The latest off the block is Sizmek, which last week appointed a…drum roll…’Chief Visionary’. He is Nicos Acuna, who may or may not be a visionary of genius. Nor is he any old futurist, but a post-modern one too – whatever that means.

For Nicos, there are two pieces of cheery news here. One, he is not bounded by geography. He can think global thoughts, unlike Microsoft which once employed a Chief Envisioning Officer (love that ‘En’ in front of the vision bit) whose remit was restricted to the UK. I imagine that anytime he ‘envisioned’ something that applied to the Eurozone or Asia-Pacific he was told to get back in his box sharpish.

The second is that Mr Acuna is Chief Visionary, the suggestion being that he has a department full of junior visionaries doing the hard work while he swans around doing TED talks. Still, if I was a client of Sizmek’s I’d want to know how much Nicos and his team cost, and how much extra I was paying as a result.

Anyway, I have a small request for Nicos, I’d like him to rewrite Sizmek’s boiler-plate description of itself.

This is it:

“Sizmek is the world’s largest independent buy-side advertising platform that creates impressions that inspire.
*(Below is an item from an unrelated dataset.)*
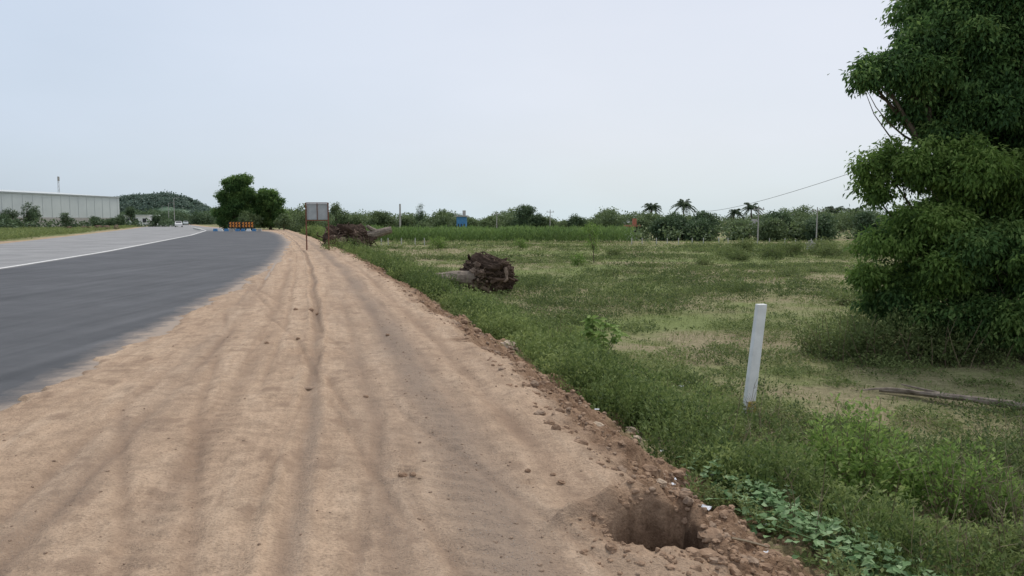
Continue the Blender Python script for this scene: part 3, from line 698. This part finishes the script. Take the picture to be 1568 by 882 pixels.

In the digital world, creating impressions that inspire is vital to fostering relationships of trust with agencies and brands as well as building meaningful, long-lasting relationships with customers. Sizmek provides powerful, integrated solutions that enable data, creative, and media to work together for optimal campaign performance across the entire customer journey. The company’s AI-driven decision-making engine can identify robust insights within data across the five key dimensions of predictive marketing—campaigns, consumers, context, creative, and cost. We bring all the elements of our clients’ media plans together in one place to gain better understanding for more meaningful relationships, make every moment of interaction matter, and drive more value across the entire plan.”

Seriously? WTF are “impressions that inspire”? This is 126 words of utter bollocks, but changing it into something I can understand can only be, for a post-modern futurist like Nicos, a matter of seconds.